begin

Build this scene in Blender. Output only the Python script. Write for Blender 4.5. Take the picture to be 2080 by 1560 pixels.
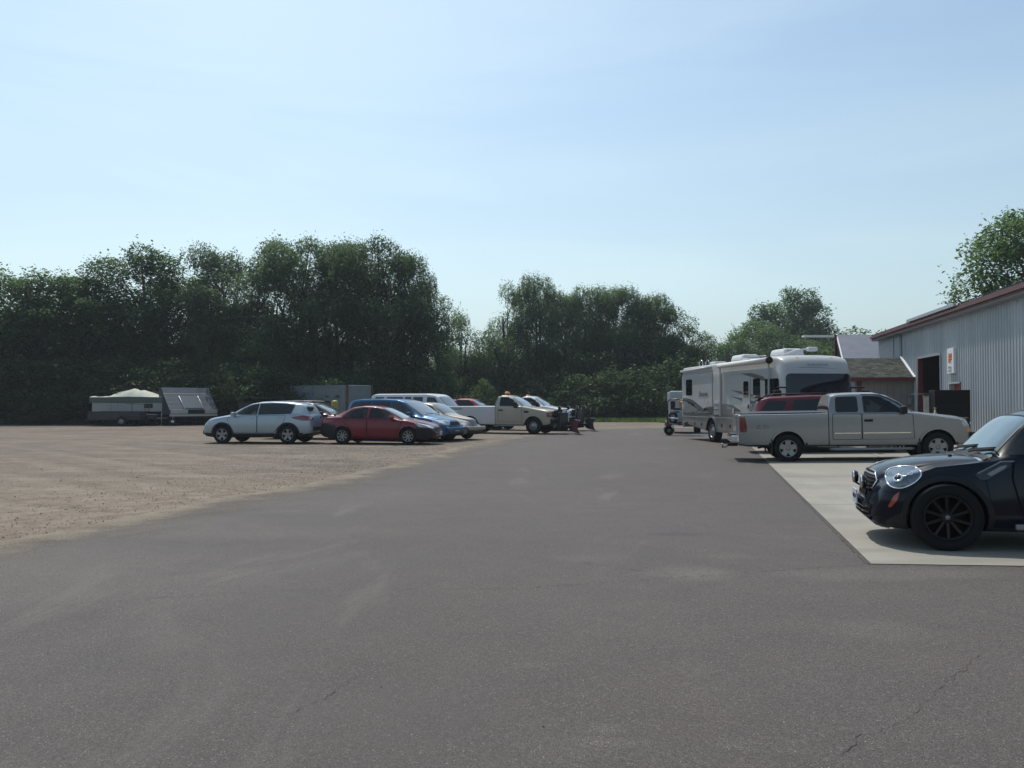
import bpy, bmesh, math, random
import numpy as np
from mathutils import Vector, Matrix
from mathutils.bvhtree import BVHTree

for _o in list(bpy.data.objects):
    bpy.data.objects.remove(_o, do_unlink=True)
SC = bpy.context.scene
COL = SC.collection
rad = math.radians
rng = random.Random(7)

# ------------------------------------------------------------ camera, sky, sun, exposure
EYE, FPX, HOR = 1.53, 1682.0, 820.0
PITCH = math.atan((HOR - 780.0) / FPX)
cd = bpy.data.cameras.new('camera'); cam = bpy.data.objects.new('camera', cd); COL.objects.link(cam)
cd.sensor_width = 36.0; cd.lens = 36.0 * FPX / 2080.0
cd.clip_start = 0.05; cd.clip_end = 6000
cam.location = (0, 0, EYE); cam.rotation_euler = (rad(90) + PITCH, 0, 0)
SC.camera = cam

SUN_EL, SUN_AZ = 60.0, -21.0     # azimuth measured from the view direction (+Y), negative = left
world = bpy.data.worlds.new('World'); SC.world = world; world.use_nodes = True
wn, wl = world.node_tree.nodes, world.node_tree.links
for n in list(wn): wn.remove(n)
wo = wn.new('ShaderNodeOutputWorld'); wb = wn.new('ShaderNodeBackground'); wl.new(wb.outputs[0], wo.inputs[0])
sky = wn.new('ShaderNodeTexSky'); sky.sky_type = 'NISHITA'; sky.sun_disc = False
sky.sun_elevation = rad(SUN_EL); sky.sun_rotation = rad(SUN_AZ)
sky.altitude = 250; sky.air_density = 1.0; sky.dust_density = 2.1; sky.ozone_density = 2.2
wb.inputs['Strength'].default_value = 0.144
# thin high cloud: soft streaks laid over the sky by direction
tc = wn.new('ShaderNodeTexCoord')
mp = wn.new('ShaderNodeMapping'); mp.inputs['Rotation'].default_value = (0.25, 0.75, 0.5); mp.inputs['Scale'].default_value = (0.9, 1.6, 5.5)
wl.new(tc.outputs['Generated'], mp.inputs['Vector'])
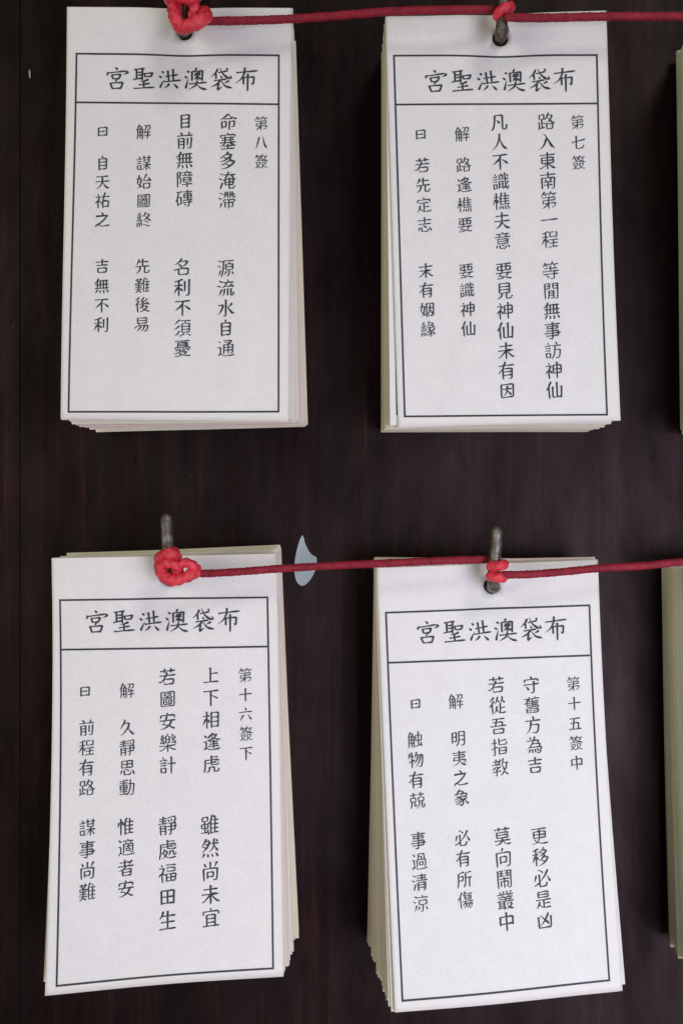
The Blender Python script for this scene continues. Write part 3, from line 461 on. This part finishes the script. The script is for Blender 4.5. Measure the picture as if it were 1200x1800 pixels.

end

AIM
Without the pictures, return the listing above from its first line through the line that has "from mathutils.bvhtree import BVHTree".

ANSWER FOR THE TASK
Build this scene in Blender. Output only the Python script. Write for Blender 4.5. Take the picture to be 2080 by 1560 pixels.
import bpy, bmesh, math, random
import numpy as np
from mathutils import Vector, Matrix
from mathutils.bvhtree import BVHTree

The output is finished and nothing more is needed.